NYCHA faced a repair backlog that caused delays in opening units for homeless people, according to a federal monitor.
“Many of these are things that are being done in the city and could be scaled up further,” George Sweeting, senior fellow of economics and fiscal policy at the New School's Center for New York City Affairs, said of the proposals.
But Sweeting said looming federal budget cuts could upend the city’s coffers and affect the viability of these proposals.
“Some of the [federal cuts] that could be on the table are ones that some of the recommendations in the report are depending on, particularly the Section 8 vouchers,” he said.

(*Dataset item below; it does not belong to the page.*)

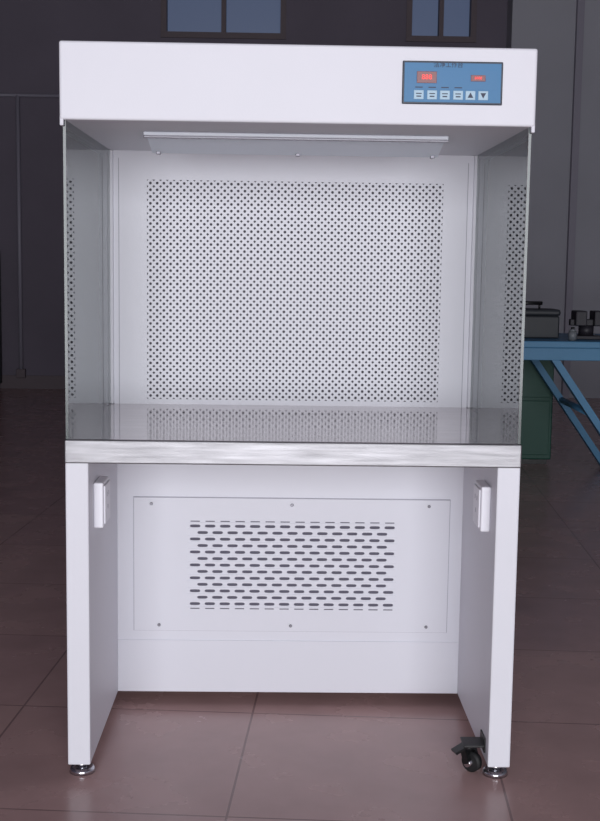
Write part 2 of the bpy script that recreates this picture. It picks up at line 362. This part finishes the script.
# things on the table
X=root('toolbox'); M_tb2=mat('toolbox_dark',(40,44,50),.5)
box('body',X,(1.16,1.46),(3.85,4.05),(.78,.90),M_tb2,.008)
box('lid',X,(1.155,1.465),(3.845,4.055),(.90,.935),M_tb2,.012); 
cyl('handle_post_a',X,(1.25,3.95,.93),(1.25,3.95,.965),.006,M_black,10);cyl('handle_post_b',X,(1.37,3.95,.93),(1.37,3.95,.965),.006,M_black,10);cyl('handle',X,(1.235,3.95,.965),(1.385,3.95,.965),.01,M_black,12)
X=root('bench_vise'); 
box('base',X,(1.54,1.68),(3.8,3.95),(.78,.80),M_cab,.004); cyl('pedestal',X,(1.61,3.88,.80),(1.61,3.88,.85),.04,M_cab)
box('fixed_jaw',X,(1.54,1.60),(3.82,3.94),(.85,.93),M_cab,.006); box('moving_jaw',X,(1.64,1.69),(3.82,3.94),(.85,.93),M_cab,.006); box('slide',X,(1.52,1.74),(3.86,3.90),(.85,.885),M_cab,.004)
cyl('screw_handle',X,(1.745,3.88,.80),(1.745,3.88,.93),.006,M_chrome,10)
for i,(x,y,r,h,c) in enumerate(((1.50,3.72,.022,.07,(120,125,130)),(1.72,3.70,.03,.07,(150,146,145)),(1.8,3.95,.04,.16,(60,66,76)))):
    J=root('bottle' if i==0 else 'bottle.%03d'%i); m=mat('bottle_%d'%i,c,.35)
    cyl('body',J,(x,y,.78),(x,y,.78+h*.7),r,m,24,bev=.004); cyl('shoulder',J,(x,y,.78+h*.7),(x,y,.78+h*.85),r*.95,m,24,r2=r*.4); cyl('cap',J,(x,y,.78+h*.85),(x,y,.78+h),r*.42,M_black,16)

# ================================================================ LIGHT
L=bpy.data.lights.new('doorway_daylight','AREA'); L.shape='RECTANGLE'; L.size=4.8; L.size_y=2.9; L.energy=440; L.color=(.95,.965,1.0)
lo=bpy.data.objects.new('doorway_daylight',L); COL.objects.link(lo); lo.location=(.1,Y0-.1,1.5); lo.rotation_euler=(pi/2,0,0)
w=bpy.data.worlds.new('world'); S.world=w; w.use_nodes=True
w.node_tree.nodes['Background'].inputs[0].default_value=(.6,.65,.8,1); w.node_tree.nodes['Background'].inputs[1].default_value=.4

# ================================================================ CAMERA
pitch,yaw,roll,f=0.11918,0.0186,0.01384,1222.56
fw=Vector((sin(yaw)*cos(pitch),cos(yaw)*cos(pitch),-sin(pitch))); r=Vector((cos(yaw),-sin(yaw),0)); u=r.cross(fw)
r2=r*cos(roll)+u*sin(roll); u2=-r*sin(roll)+u*cos(roll)
cam=bpy.data.cameras.new('camera'); co=bpy.data.objects.new('camera',cam); COL.objects.link(co)
mt=Matrix((r2,u2,-fw)).transposed().to_4x4(); mt.translation=Vector((-0.03685,-2.6446,1.15628)); co.matrix_world=mt
cam.sensor_fit='HORIZONTAL'; cam.sensor_width=36; cam.lens=f*36/600; cam.clip_start=.05
S.camera=co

Expand city’s rental voucher program
Advocates say the mayor needs to expand a city-funded housing voucher program known as CityFHEPS. More than 52,000 households rely on the vouchers, making CityFHEPS the largest municipally funded rental subsidy program in the country, city officials say. The City Council passed legislation to expand the program to make more families eligible but that law was stopped by a judge after the Adams administration refused to implement it.
The plan additionally recommends increasing funding for right to counsel, which ensures low-income tenants can get a free lawyer to fight their eviction cases in court.
But the mayor’s office shortchanged the billion-dollar program by $500 million in its January budget proposal. While that funding has materialized in previous years, budget and housing experts say the underfunding is a sign of the program’s vulnerability to shifting budget winds.
“It is intellectually dishonest and fiscally irresponsible,” Christine Quinn, a former Council speaker and the head of Win family shelters told Gothamist in January.
More access to shelter beds
Advocates say the next mayor should open 4,000 additional low-barrier shelter beds that are easier to get into than a traditional shelter and can be a lifeline to people living on the street.
The Adams administration has already opened 1,500 more of these beds known as “Safe Havens” and another 900 are in the pipeline, city officials said.
But advocates say Adams’ approach is overly reliant on law enforcement and are calling for the city’s next leader to remove police from homeless outreach efforts.
“I think everyone who lives in New York has seen an increase in the number of people sleeping in the street,” said Alison Wilkey, director of government affairs and strategic campaigns for Coalition for the Homeless. “Current strategies are not placing people in housing and getting them off the streets.”
Gothamist reported the city’s homeless encampment sweeps last year cost $3.5 million and resulted in 114 people moving into shelter and off the streets. None were placed in permanent housing; city officials said that’s not a realistic goal as it can take several attempts to get someone housed.
“Homelessness is a result of policy choices and lack of political will to invest in long term solutions,” said Amy Blumsack, director of organizing and policy at Neighbors Together, an antipoverty group. “The test of true leadership for any mayoral candidate or administration will be their willingness to invest in solving the issue of homelessness.”